• _Work to do_: Exactly as written, write out the lines below from the first to the one containing "mb.box(.007, W-.007, .014, D-.01, .02, .03)", inclusive. Pictures do not belong in the copy.

• _Dataset content_:

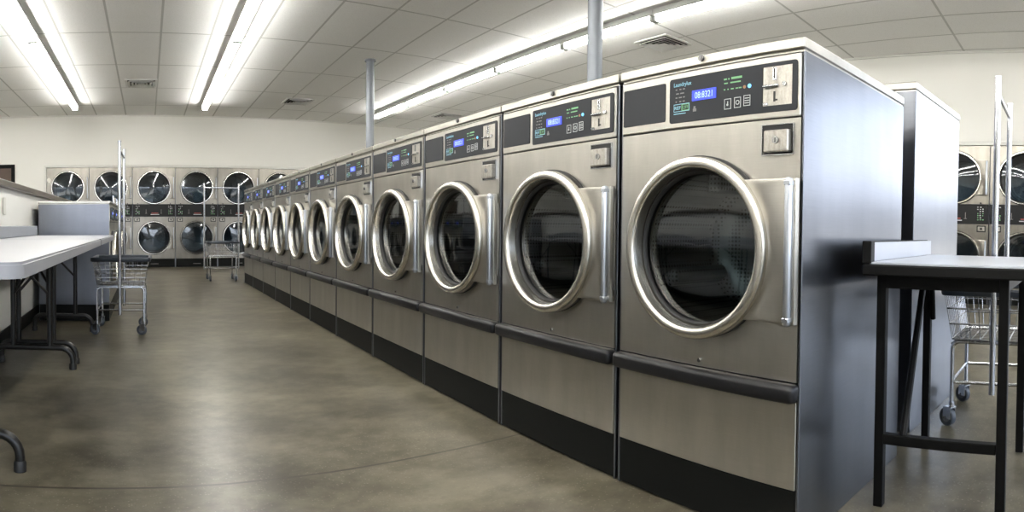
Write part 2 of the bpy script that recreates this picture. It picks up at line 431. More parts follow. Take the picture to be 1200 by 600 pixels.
# ------------------------------------------------------------------ posts
for i, ((x, y), lab) in enumerate((((3.046, 6.82), 'thin round grey steel post rising behind the middle of the washer row'),
                                   ((2.83, 2.845), 'round grey steel post rising behind the two nearest tall washers'))):
    t = thing('steel_post', lab, 'post', (x, y, 0), 0, 'steel posts behind the washers')
    mb = MB(); mb.cyl((0, 0, 0), 'z', .050, .012, CEIL-.022, 28); mb.build('shaft', M['pole'], t)
    mb = MB(); mb.lathe([(.0, CEIL-.022), (.068, CEIL-.022), (.068, CEIL-.002), (.0, CEIL-.002)], (0, 0, 0), 'z', 28); mb.build('collar', M['pole'], t)
    mb = MB(); mb.box(-.09, .09, -.09, .09, 0, .012, .002); mb.build('base_plate', M['pole'], t)

# ------------------------------------------------------------------ tall front-load washer
def washer(name, label, W, D, H, ctl, fp, bump_z, low, kick, cx, cz, R, group, hand=.174, lite=False, plinth=False):
    """ctl, fp, low: (z0,z1) of control fascia, front panel, lower panel"""
    U = lambda u: u*W/.632
    t = thing(name, label, 'washing machine', (0, 0, 0), 0, group)
    mb = MB(); zt = ctl[1]+.004; zk = kick if plinth else 0
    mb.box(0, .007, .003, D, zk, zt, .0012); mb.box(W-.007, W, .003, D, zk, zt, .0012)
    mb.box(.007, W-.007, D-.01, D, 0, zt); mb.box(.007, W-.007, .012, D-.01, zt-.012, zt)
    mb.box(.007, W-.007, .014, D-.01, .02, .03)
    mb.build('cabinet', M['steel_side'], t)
    mb = MB(); mb.box(-.001, W+.001, -.006, D+.002, zt+.006, H, .003); mb.box(.004, W-.004, .004, D-.004, zt, zt+.006)
    lid = mb.build('lid', M['steel'], t)
    mb = MB(); mb.cyl((W*.5, 0, (zt+.006+H)/2+.003), 'y', .0085, -.012, -.005, 18); mb.cyl((W*.5, 0, (zt+.006+H)/2+.003), 'y', .005, -.014, -.0115, 14)
    mb.build('lock', M['lock'], lid)
    # control fascia
    z0, z1 = ctl; zh = (z1-z0)
    mb = MB(); mb.box(.0085, W-.0085, -.004, .012, z0, z1, .0025); cp = mb.build('control_panel', M['steel'], t)
    Z = lambda z: z0+(z-1.047)/(1.198-1.047)*zh
    def rrect(x0, x1, z0, z1, r, n=4):
        return arc(x1-r, z1-r, r, 0, PI/2, n)+arc(x0+r, z1-r, r, PI/2, PI, n)+arc(x0+r, z0+r, r, PI, 1.5*PI, n)+arc(x1-r, z0+r, r, 1.5*PI, 2*PI, n)
    mb = MB(); mb.prism(rrect(U(.016), U(.184), Z(1.069), Z(1.176), .004), -.0062, -.0035); mb.build('blank_plate', M['plate'], cp)
    # control plate with a window cut for the coin mechanism
    c0, c1, d0, d1 = U(.512), U(.600), Z(1.0765), Z(1.1725)
    mb = MB(); X0, X1, Z0, Z1 = U(.202), U(.615), Z(1.061), Z(1.182); r = .007
    mb.prism([(c0, Z0)]+[(c0, Z1)]+arc(X0+r, Z1-r, r, PI/2, PI, 4)+arc(X0+r, Z0+r, r, PI, 1.5*PI, 4), -.0064, -.0035)
    mb.prism(arc(X1-r, Z1-r, r, 0, PI/2, 4)+[(c1, Z1), (c1, Z0)]+arc(X1-r, Z0+r, r, 1.5*PI, 2*PI, 4), -.0064, -.0035)
    mb.box(c0, c1, -.0064, -.0035, Z0, d0); mb.box(c0, c1, -.0064, -.0035, d1, Z1)
    mb.build('control_plate', M['plate'], cp)
    y = -.0066
    if not lite:
        mb = MB(); mb.box(U(.284), U(.367), y-.0012, -.006, Z(1.114), Z(1.142), .0008); mb.build('display', M['display'], cp)
        mb = MB(); mb.text('08:8321', U(.295), Z(1.120), .0165*zh/.151, y-.0014, U(.060)); mb.build('display_digits', M['digits'], cp, 0)
        mb = MB(); mb.text('Laundrylux', U(.218), Z(1.160), .0105*zh/.151, y, U(.063)); mb.build('brand_lettering', M['ink_cyan'], cp, 0)
        mb = MB()
        for zz, segs in ((1.150, (.224, .230, .238, .245, .250, .258)), (1.139, (.226, .236, .241, .255)), (1.128, (.224, .231, .236, .247, .251, .258)), (1.117, (.224, .229, .238, .245, .250, .258))):
            for q in range(0, len(segs)-1, 2): mb.box(U(segs[q]), U(segs[q+1]), y, -.006, Z(zz), Z(zz+.0032))
        mb.build('legend_print', M['ink_grey'], cp, 0); mb = MB()
        for (a, b, zz, hh) in ((.2875, .2995, 1.086, .0075), (.2895, .2965, 1.0935, .0065)): mb.box(U(a), U(b), y, -.006, Z(zz), Z(zz+hh))
        mb.build('legend_print', M['ink_grey'], cp, 0)
        mb = MB()
        for a, b, zz, hh in ((.416, .450, 1.156, .0055), (.413, .446, 1.146, .0035)): mb.box(U(a), U(b), y, -.006, Z(zz), Z(zz+hh))
        for a, b, zz, hh in ((.392, .402, 1.156, .004), (.406, .410, 1.156, .004), (.393, .405, 1.146, .003)): mb.box(U(a), U(b), y, -.006, Z(zz), Z(zz+hh))
        for a, b in ((.392, .397), (.404, .408), (.415, .424), (.430, .438), (.440, .449)): mb.box(U(a), U(b), y, -.006, Z(1.130), Z(1.133))
        mb.build('legend_print', M['ink_green'], cp, 0)
        mb = MB(); f = .0012
        def outline(m, a, b, z0, z1, f=.0014):
            m.box(a, b, y, -.006, z0, z0+f); m.box(a, b, y, -.006, z1-f, z1); m.box(a, a+f, y, -.006, z0+f, z1-f); m.box(b-f, b, y, -.006, z0+f, z1-f)
        mb.mi = 0; outline(mb, U(.218), U(.275), Z(1.091), Z(1.112)); mb.text('REF', U(.2215), Z(1.097), .009*zh/.151, y, U(.022)); mb.box(U(.218), U(.262), y, -.006, Z(1.0845), Z(1.0865))
        mb.mi = 1; mb.box(U(.2465), U(.249), y-.0002, -.006, Z(1.0925), Z(1.1105)); outline(mb, U(.2475), U(.2735), Z(1.0925), Z(1.1105), .002); mb.text('OFF', U(.2515), Z(1.097), .009*zh/.151, y, U(.019))
        mb.build('mode_badge', [M['ink_cyan'], M['ink_green']], cp, 0)
        for q, (a, b, lo, hi) in enumerate(((.394, .418, 1.079, 1.108), (.426, .449, 1.080, 1.109), (.4555, .4785, 1.082, 1.111))):
            mb = MB(); mb.mi = 1; mb.box(U(a), U(b), y-.0004, -.006, Z(lo), Z(hi), .0006); mb.mi = 0; yy = y-.0012
            def o2(a, b, z0, z1, f=.0016):
                mb.box(a, b, yy, y, z0, z0+f); mb.box(a, b, yy, y, z1-f, z1); mb.box(a, a+f, yy, y, z0+f, z1-f); mb.box(b-f, b, yy, y, z0+f, z1-f)
            o2(U(a)+.001, U(b)-.001, Z(lo)+.001, Z(hi)-.001)
            ccx, ccz = (U(a)+U(b))/2, (Z(lo)+Z(hi))/2
            if q == 0: mb.cyl((ccx-.001, 0, ccz-.002), 'y', .003, yy, y, 12); mb.box(ccx-.001, ccx+.001, yy, y, ccz, ccz+.007)
            if q == 1: mb.lathe([(.0042, yy), (.006, yy), (.006, y), (.0042, y)], (ccx, 0, ccz), 'y', 18, True)
            if q == 2:
                for dz in (-.006, 0, .006): mb.box(ccx-.007, ccx+.007, yy, y, ccz+dz-.001, ccz+dz+.001)
            mb.build('button', [M['ink_white'], M['plate']], cp, 0)
        mb = MB(); mb.cyl((U(.4585), 0, Z(1.1315)), 'y', .0042, y-.001, -.006, 12); mb.build('indicator_lamp', M['lamp_orange'], cp)
        mb = MB(); mb.cyl((U(.474), 0, Z(1.1325)), 'y', .0052, y-.001, -.006, 14); mb.build('indicator_lamp', M['lamp_blue'], cp)
        # coin mechanism: worn plate in a recess, slot, lever, return slot, lock button
        mb = MB(); mb.mi = 0; mb.box(c0+.003, c1, -.0052, -.0038, d0, d1)
        mb.mi = 1; mb.box(c0, c0+.003, -.0058, -.0038, d0, d1)
        mb.mi = 2; sx = U(.549)
        mb.box(sx-.0058, sx+.0058, -.0075, -.005, Z(1.138), Z(1.1695), .001); mb.mi = 1; mb.box(sx-.0019, sx+.0019, -.0078, -.007, Z(1.1425), Z(1.1665))
        mb.mi = 2; mb.box(c0+.004, sx+.012, -.013, -.005, Z(1.1215), Z(1.128), .002); mb.mi = 1; mb.box(c0+.004, sx-.004, -.0136, -.0125, Z(1.1205), Z(1.1235))
        mb.mi = 1; mb.box(sx-.003, sx+.0025, -.0062, -.005, Z(1.086), Z(1.111)); mb.box(sx+.003, sx+.009, -.006, -.005, Z(1.088), Z(1.092))
        mb.mi = 2; mb.cyl((U(.579), 0, Z(1.1265)), 'y', .0055, -.011, -.005, 16); mb.box(c0+.004, c0+.018, -.009, -.005, d0+.001, d0+.008, .001)
        mb.build('coin_slot', [M['coin'], M['slot'], M['chrome']], cp)
    # front panel with the porthole
    mb = MB(); mb.holed(.0085, W-.0085, fp[0], fp[1], cx, cz, R*.955, 0, .012); fpn = mb.build('front_panel', M['steel'], t)
    if not lite:
        b0, b1, b2, b3 = U(.514), U(.604), .957, 1.029
        mb = MB(); mb.mi = 1; mb.box(b0, b1, -.0022, .002, b2, b3); mb.mi = 2
        mb.box(b0-.0025, b0, -.005, .002, b2-.002, b3+.002); mb.box(b1, b1+.0025, -.005, .002, b2-.002, b3+.002); mb.box(b0, b1, -.005, .002, b2-.0025, b2); mb.box(b0, b1, -.005, .002, b3, b3+.002)
        mb.mi = 0; mb.box(b0+.014, b1-.004, -.022, 0, b2+.004, b3-.015, .003)
        mb.mi = 2; mb.cyl(((b0+b1)/2+.006, 0, (b2+b3)/2-.004), 'y', .009, -.0255, -.02, 16); mb.mi = 1; mb.box((b0+b1)/2+.005, (b0+b1)/2+.007, -.0262, -.025, (b2+b3)/2-.010, (b2+b3)/2+.001)
        mb.build('coin_box', [M['coin'], M['slot'], M['chrome']], fpn)
        mb = MB(); mb.cyl((W*.505, 0, fp[0]+.016), 'y', .0052, -.004, .001, 12); mb.build('screw', M['chrome'], fpn)
    # door: dished ring, D-shaped hinge plate, bar handle, pane
    k = R/.24
    prof = [(.2385, -.004), (.2405, -.028), (.2395, -.037), (.2355, -.043), (.229, -.0455), (.219, -.0455), (.2135, -.0435), (.2105, -.038), (.2085, -.026), (.2055, .004), (.2045, .022), (.212, .022), (.222, .0), (.230, -.004)]
    mb = MB(); mb.lathe([(r*k, h) for r, h in prof], (cx, 0, cz), 'y', 72, True); door = mb.build('door', M['steel_ring'], t, 50)
    mb = MB(); mb.lathe([(r*k, h) for r, h in [(.2425, -.014), (.2425, -.001), (.226, -.001), (.226, -.014)]], (cx-.0, 0, cz+.002), 'y', 64, True)
    mb.lathe([(r*k, h) for r, h in [(.2062, -.004), (.2025, -.006), (.1985, -.001), (.1975, .010), (.1975, .026), (.205, .026)]], (cx, 0, cz), 'y', 64, True); mb.build('gasket', M['gasket'], door, 50)
    mb = MB(); n = 6
    mb.lathe([(r*k, h) for r, h in [(.0001, -.001), (.07, .0), (.13, .002), (.17, .004), (.199, .007)]], (cx, 0, cz), 'y', 56); mb.build('door_glass', M['glass'] if not lite else M['glass'], door, 60)
    hz = hand*k; ang = math.asin(hz/(.237*k)); xr = U(.628) if not lite else W*.985
    mb = MB(); mb.prism([(xr, cz-hz), (xr, cz+hz)]+arc(cx, cz, .237*k, ang, -ang, 14), -.026, -.010, .003)
    mb.box(cx+.20*k, xr-.01, -.012, .001, cz-hz*.8, cz+hz*.8); mb.build('hinge_plate', M['steel'], door)
    hx0, hx1 = xr-.031, xr-.006
    mb = MB(); mb.mi = 0; mb.box(hx0+.006, hx1, -.044, -.024, cz-hz-.004, cz+hz+.002, .008, 3); mb.mi = 1; mb.box(hx0, hx0+.005, -.0275, -.0255, cz-hz+.012, cz+hz-.012)
    for sgn in (-1, 1): mb.mi = 0; mb.box(hx0+.0055, hx1+.0005, -.0443, -.024, cz+sgn*(hz-.012)-.006, cz+sgn*(hz-.012)+.006, .002)
    mb.build('door_handle', [M['handle'], M['slot']], door)
    # drum with three lifters
    mb = MB(); mb.lathe([(r*k, h) for r, h in [(.2045, .036), (.2045, .30), (.19, .33), (.10, .345), (.0005, .345)]], (cx, 0, cz), 'y', 56)
    for a in (.5, 2.6, 4.7):
        mtx = Matrix.Translation((cx, 0, cz)) @ Matrix.Rotation(a, 4, 'Y')
        mb.box(.150*k, .205*k, .06, .31, -.022, .022, .012, 2, mtx)
    mb.build('drum', M['drum'], t, 60)
    if bump_z:
        mb = MB(); mb.box(.001, W-.001, -.034, .010, bump_z[0], bump_z[1], .014, 3); mb.build('bumper', M['bumper'], t)
    mb = MB(); mb.box(.0085, W-.0085, 0, .012, low[0], low[1], .0015); mb.build('lower_panel', M['steel'], t)
    mb = MB(); mb.box(.0075, W-.0075, .004, .014, .006, kick, .001); 
    if plinth: mb.box(.004, W-.004, .014, D-.004, .006, kick-.0005)
    mb.build('kick_plate', M['kick'], t)
    return t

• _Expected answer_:
Write part 2 of the bpy script that recreates this picture. It picks up at line 431. More parts follow. Take the picture to be 1200 by 600 pixels.
# ------------------------------------------------------------------ posts
for i, ((x, y), lab) in enumerate((((3.046, 6.82), 'thin round grey steel post rising behind the middle of the washer row'),
                                   ((2.83, 2.845), 'round grey steel post rising behind the two nearest tall washers'))):
    t = thing('steel_post', lab, 'post', (x, y, 0), 0, 'steel posts behind the washers')
    mb = MB(); mb.cyl((0, 0, 0), 'z', .050, .012, CEIL-.022, 28); mb.build('shaft', M['pole'], t)
    mb = MB(); mb.lathe([(.0, CEIL-.022), (.068, CEIL-.022), (.068, CEIL-.002), (.0, CEIL-.002)], (0, 0, 0), 'z', 28); mb.build('collar', M['pole'], t)
    mb = MB(); mb.box(-.09, .09, -.09, .09, 0, .012, .002); mb.build('base_plate', M['pole'], t)

# ------------------------------------------------------------------ tall front-load washer
def washer(name, label, W, D, H, ctl, fp, bump_z, low, kick, cx, cz, R, group, hand=.174, lite=False, plinth=False):
    """ctl, fp, low: (z0,z1) of control fascia, front panel, lower panel"""
    U = lambda u: u*W/.632
    t = thing(name, label, 'washing machine', (0, 0, 0), 0, group)
    mb = MB(); zt = ctl[1]+.004; zk = kick if plinth else 0
    mb.box(0, .007, .003, D, zk, zt, .0012); mb.box(W-.007, W, .003, D, zk, zt, .0012)
    mb.box(.007, W-.007, D-.01, D, 0, zt); mb.box(.007, W-.007, .012, D-.01, zt-.012, zt)
    mb.box(.007, W-.007, .014, D-.01, .02, .03)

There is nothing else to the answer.